◆ **STATED GOAL**:
Copy every line, exactly and only, from the line containing "The Blender Python script for this scene continues." to the line containing "tag(make_mat(), 'bright blue", both lines included.

━━━━━ MATERIAL SHOWN ━━━━━

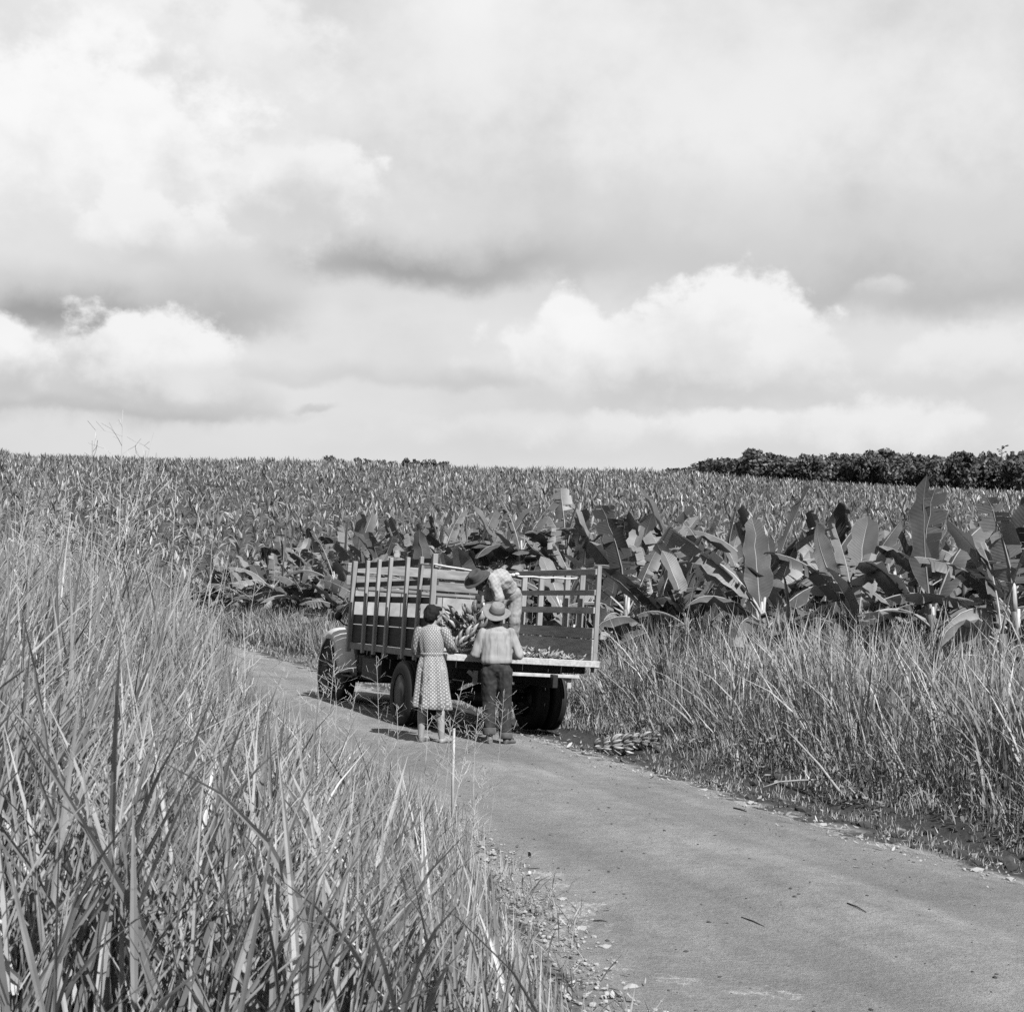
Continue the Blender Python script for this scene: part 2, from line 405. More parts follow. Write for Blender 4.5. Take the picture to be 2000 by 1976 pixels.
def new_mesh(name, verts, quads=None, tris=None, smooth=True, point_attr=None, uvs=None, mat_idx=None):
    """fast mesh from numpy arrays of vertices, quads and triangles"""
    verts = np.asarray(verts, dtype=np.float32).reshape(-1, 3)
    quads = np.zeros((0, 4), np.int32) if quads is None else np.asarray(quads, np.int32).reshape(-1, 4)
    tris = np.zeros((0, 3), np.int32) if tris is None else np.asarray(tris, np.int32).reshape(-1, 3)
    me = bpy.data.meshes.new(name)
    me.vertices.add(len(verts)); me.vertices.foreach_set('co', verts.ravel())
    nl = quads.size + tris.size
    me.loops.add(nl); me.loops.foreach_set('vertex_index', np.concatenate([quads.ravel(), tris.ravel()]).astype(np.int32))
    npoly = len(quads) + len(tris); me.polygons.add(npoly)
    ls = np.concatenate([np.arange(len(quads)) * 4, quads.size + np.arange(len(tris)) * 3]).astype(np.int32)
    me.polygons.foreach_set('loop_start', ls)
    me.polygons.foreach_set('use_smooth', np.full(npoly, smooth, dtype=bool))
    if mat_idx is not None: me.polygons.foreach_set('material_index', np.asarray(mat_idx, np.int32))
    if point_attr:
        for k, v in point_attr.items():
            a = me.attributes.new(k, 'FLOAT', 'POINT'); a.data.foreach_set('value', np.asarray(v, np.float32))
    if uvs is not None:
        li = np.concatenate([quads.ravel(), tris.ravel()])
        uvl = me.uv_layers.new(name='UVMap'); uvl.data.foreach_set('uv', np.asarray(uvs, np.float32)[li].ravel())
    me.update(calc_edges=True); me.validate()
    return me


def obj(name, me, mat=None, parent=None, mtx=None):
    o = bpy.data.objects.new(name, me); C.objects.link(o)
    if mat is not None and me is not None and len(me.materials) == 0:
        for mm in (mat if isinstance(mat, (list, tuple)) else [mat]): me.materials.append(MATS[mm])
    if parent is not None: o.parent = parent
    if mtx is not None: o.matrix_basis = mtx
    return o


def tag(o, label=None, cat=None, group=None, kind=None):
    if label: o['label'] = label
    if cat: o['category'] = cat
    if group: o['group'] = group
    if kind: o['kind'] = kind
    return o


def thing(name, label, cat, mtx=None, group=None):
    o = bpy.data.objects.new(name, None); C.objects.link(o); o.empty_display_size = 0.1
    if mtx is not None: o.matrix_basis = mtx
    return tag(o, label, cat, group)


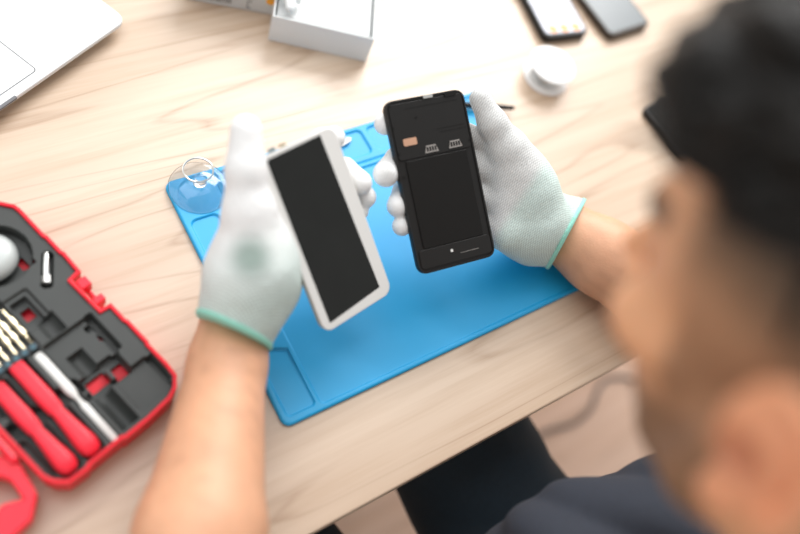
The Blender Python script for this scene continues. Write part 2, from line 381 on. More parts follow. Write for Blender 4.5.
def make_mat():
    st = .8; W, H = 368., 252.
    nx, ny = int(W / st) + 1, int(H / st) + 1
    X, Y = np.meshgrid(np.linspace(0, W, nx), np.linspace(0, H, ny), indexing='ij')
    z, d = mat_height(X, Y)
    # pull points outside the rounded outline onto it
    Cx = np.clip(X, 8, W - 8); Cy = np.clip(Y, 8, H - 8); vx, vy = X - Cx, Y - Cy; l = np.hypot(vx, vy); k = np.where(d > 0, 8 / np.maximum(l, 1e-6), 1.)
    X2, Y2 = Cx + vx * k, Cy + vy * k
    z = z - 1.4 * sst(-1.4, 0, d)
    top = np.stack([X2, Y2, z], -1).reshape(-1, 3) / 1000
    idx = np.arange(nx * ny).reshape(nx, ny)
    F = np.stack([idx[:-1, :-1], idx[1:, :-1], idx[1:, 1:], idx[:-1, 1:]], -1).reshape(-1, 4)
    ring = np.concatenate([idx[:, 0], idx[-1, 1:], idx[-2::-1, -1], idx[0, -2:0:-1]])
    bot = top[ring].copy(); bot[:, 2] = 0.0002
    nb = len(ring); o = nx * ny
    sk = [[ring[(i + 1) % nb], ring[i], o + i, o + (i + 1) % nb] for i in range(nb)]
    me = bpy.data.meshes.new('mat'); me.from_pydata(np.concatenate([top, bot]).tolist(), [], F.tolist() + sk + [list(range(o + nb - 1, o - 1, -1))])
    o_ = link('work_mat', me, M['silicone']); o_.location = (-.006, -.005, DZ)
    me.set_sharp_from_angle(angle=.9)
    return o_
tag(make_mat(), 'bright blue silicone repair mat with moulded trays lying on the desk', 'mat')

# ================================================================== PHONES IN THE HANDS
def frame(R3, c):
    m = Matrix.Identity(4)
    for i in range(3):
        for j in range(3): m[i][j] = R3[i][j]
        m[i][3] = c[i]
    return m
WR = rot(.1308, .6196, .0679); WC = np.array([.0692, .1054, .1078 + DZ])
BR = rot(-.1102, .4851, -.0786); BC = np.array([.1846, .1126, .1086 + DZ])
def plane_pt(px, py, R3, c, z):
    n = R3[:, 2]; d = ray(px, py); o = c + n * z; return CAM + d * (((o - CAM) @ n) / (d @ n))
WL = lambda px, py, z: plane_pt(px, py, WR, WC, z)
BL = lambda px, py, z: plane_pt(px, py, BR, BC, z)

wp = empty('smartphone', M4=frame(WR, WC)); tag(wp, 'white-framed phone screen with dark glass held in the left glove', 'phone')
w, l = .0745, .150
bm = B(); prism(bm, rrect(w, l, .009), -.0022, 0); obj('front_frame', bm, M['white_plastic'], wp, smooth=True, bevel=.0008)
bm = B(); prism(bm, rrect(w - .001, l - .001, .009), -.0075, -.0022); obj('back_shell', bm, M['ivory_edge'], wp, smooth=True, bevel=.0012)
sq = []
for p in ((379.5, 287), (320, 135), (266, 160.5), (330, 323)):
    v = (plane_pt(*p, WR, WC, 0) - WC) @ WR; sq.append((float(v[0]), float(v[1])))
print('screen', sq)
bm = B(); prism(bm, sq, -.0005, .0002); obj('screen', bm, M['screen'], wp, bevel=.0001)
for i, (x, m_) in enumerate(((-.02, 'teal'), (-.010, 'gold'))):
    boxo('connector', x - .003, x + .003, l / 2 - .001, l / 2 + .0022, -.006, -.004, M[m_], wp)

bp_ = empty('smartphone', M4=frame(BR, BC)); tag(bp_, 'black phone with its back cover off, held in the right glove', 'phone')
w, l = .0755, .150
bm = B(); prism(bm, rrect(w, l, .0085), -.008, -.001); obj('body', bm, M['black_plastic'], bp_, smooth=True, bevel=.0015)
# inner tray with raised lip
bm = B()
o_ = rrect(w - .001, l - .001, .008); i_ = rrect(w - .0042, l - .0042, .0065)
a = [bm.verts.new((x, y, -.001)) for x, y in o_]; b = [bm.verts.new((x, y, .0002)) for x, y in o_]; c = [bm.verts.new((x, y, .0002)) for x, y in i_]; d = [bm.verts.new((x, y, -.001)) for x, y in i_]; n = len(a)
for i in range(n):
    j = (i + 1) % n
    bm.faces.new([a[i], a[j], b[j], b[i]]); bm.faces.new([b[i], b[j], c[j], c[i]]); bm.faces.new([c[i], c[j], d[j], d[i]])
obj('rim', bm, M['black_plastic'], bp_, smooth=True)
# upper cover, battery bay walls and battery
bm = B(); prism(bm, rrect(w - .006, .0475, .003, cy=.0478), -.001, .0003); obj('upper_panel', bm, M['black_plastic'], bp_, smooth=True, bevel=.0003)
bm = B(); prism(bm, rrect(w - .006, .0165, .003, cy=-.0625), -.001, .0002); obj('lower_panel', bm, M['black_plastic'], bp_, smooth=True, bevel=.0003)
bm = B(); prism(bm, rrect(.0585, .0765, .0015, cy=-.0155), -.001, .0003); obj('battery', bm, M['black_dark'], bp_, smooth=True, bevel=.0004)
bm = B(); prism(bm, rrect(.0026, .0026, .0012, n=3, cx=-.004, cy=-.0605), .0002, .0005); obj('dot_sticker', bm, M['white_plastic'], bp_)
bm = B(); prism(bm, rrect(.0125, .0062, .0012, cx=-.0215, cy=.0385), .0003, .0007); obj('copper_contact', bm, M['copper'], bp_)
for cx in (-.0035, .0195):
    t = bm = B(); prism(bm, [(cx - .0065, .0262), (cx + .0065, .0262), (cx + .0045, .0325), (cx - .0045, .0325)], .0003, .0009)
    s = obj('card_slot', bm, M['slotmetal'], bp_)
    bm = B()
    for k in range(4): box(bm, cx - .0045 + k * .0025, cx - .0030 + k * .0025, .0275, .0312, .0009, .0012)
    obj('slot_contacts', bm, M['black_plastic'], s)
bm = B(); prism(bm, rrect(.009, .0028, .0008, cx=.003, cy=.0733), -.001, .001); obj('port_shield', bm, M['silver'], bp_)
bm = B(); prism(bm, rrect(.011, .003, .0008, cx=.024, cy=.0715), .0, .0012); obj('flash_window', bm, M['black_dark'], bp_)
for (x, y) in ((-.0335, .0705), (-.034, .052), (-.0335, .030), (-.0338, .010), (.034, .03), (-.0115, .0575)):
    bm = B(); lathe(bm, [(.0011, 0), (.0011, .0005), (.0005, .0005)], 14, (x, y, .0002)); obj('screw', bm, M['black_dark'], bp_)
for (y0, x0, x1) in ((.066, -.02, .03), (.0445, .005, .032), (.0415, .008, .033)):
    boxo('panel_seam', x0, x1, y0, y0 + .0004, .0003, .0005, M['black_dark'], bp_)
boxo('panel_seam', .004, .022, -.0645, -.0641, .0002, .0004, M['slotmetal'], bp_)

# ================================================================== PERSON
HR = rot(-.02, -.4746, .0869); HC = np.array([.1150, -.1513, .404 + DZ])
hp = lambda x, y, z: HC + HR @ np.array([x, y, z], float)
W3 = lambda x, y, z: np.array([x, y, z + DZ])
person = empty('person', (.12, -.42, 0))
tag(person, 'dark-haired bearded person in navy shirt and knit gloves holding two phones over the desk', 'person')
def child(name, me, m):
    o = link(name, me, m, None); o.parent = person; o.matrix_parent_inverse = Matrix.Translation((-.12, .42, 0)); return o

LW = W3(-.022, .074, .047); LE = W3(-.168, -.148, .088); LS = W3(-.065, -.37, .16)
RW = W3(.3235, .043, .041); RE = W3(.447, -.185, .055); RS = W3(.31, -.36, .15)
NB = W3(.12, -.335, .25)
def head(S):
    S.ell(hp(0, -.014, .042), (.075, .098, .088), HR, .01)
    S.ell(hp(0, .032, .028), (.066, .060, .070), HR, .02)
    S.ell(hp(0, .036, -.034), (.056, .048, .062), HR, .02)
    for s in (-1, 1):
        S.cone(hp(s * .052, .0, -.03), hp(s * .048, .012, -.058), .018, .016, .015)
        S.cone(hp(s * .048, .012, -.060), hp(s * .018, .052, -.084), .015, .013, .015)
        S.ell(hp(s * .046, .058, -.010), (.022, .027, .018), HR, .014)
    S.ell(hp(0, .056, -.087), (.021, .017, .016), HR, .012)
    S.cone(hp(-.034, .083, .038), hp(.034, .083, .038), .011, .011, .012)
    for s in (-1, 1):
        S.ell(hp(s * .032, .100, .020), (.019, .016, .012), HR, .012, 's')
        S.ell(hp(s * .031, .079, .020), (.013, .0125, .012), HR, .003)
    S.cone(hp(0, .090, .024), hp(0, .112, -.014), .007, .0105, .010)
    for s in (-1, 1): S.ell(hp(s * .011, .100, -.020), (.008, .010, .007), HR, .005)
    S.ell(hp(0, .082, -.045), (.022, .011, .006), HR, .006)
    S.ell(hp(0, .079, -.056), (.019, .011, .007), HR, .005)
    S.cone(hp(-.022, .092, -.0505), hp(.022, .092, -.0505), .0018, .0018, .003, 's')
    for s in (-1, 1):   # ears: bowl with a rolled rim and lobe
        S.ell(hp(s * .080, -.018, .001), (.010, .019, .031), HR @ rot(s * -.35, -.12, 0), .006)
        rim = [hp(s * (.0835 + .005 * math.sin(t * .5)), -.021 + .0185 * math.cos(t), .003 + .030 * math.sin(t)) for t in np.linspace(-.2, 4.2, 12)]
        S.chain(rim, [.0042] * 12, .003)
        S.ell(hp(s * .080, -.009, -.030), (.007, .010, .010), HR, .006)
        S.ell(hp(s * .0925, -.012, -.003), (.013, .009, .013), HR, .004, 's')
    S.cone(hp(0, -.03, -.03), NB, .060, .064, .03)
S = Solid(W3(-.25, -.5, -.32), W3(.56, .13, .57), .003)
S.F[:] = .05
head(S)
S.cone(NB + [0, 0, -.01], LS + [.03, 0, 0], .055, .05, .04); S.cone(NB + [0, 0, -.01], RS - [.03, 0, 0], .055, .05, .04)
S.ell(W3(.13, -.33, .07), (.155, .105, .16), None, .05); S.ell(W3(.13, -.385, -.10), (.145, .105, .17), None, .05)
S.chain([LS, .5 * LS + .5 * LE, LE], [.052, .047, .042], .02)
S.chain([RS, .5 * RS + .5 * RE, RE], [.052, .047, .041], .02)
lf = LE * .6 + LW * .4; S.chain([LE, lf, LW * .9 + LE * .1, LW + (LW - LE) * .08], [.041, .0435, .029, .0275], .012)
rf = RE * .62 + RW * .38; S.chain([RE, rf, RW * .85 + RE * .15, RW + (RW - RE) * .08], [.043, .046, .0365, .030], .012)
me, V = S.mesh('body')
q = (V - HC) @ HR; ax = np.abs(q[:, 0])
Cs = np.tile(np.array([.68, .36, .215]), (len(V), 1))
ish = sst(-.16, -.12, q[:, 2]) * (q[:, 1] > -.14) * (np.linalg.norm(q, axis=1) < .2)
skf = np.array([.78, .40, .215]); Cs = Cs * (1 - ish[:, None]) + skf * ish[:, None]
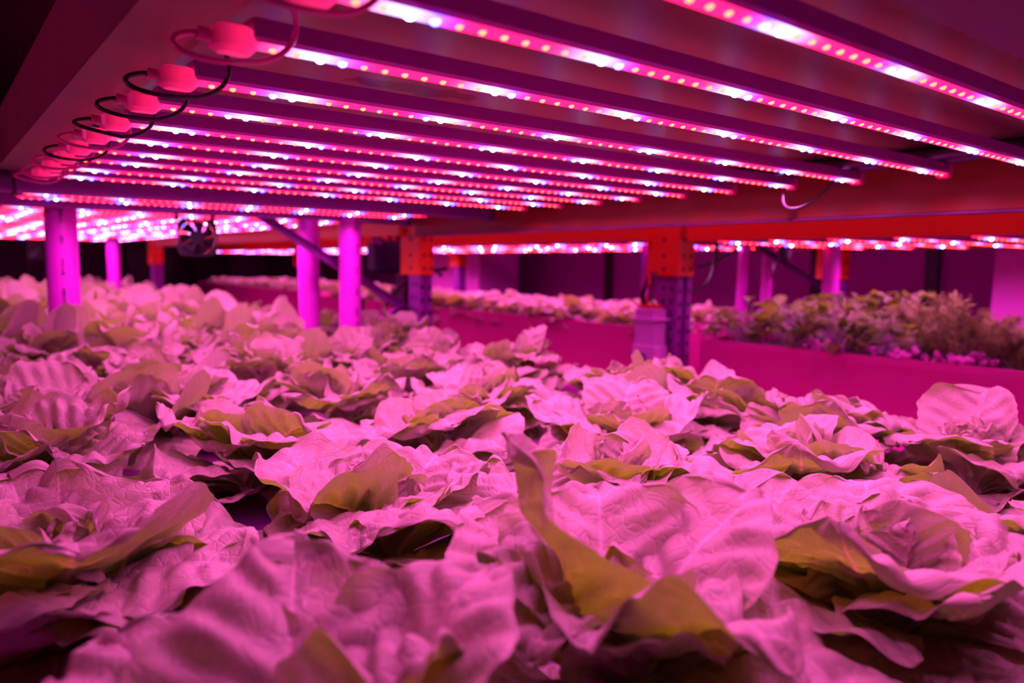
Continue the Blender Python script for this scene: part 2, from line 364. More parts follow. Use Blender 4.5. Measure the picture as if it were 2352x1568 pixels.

━━━━━

◆ **TASK RESPONSE**:
The Blender Python script for this scene continues. Write part 2, from line 381 on. More parts follow. Write for Blender 4.5.
def make_mat():
    st = .8; W, H = 368., 252.
    nx, ny = int(W / st) + 1, int(H / st) + 1
    X, Y = np.meshgrid(np.linspace(0, W, nx), np.linspace(0, H, ny), indexing='ij')
    z, d = mat_height(X, Y)
    # pull points outside the rounded outline onto it
    Cx = np.clip(X, 8, W - 8); Cy = np.clip(Y, 8, H - 8); vx, vy = X - Cx, Y - Cy; l = np.hypot(vx, vy); k = np.where(d > 0, 8 / np.maximum(l, 1e-6), 1.)
    X2, Y2 = Cx + vx * k, Cy + vy * k
    z = z - 1.4 * sst(-1.4, 0, d)
    top = np.stack([X2, Y2, z], -1).reshape(-1, 3) / 1000
    idx = np.arange(nx * ny).reshape(nx, ny)
    F = np.stack([idx[:-1, :-1], idx[1:, :-1], idx[1:, 1:], idx[:-1, 1:]], -1).reshape(-1, 4)
    ring = np.concatenate([idx[:, 0], idx[-1, 1:], idx[-2::-1, -1], idx[0, -2:0:-1]])
    bot = top[ring].copy(); bot[:, 2] = 0.0002
    nb = len(ring); o = nx * ny
    sk = [[ring[(i + 1) % nb], ring[i], o + i, o + (i + 1) % nb] for i in range(nb)]
    me = bpy.data.meshes.new('mat'); me.from_pydata(np.concatenate([top, bot]).tolist(), [], F.tolist() + sk + [list(range(o + nb - 1, o - 1, -1))])
    o_ = link('work_mat', me, M['silicone']); o_.location = (-.006, -.005, DZ)
    me.set_sharp_from_angle(angle=.9)
    return o_
tag(make_mat(), 'bright blue silicone repair mat with moulded trays lying on the desk', 'mat')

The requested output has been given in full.